Karen - posted on 07/06/2011

481

19

48

I know. He's a lazy one when it comes to doing something lol. I have to pull teeth to get him to walk through Wal Mart without whining that his legs hurt. But when he's on his bike at home he can ride for hours lol. Kids. He did manage to save up for 1 toy. That's as far as he had gotten.

Katherine - posted on 07/06/2011

65,420

232

5195

I can't believe he wouldn't want to do the rewards chart!!!!

Earning that much money....he could have saved up for a bike.

Karen - posted on 07/06/2011

481

19

48

thanks for all the great ideas! I've tried the reward charts and it doesn't work for him. He ends up ripping the chart up and doesn't want to earn anything. I have made it super easy for him to earn something. We did a chore list where he could earn 25 cents for every chore and he had extra chores like washing the car where he could get $1. After 3 weeks I kept the chore chart in my purse because he kept messing with it. Then once it was out of sight I reminded him every day that it was still an active thing, but he lost interest. i even tried helping him with the chores like i would dry the dishes with him to help him get some $. Nope.

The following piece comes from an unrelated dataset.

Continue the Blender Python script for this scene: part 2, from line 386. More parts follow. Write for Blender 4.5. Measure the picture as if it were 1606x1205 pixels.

Katherine - posted on 07/06/2011

65,420

232

5195

Why don't you try the reward system with him? Make up a reward chart and every time he does something right he gets a star. Don't make it too hard, make it so his goals are reachable. Put chores on their, not hurting his siblings, being respectful etc.....at the end of the week if he has so many stars he gets something special. OR he can work towards something bigger. By doing well for a month, maybe he can get his dirt bike......or you can give him money and he can save it up for one. Maybe a nickle? That way he is learning that it takes WORK to earn things.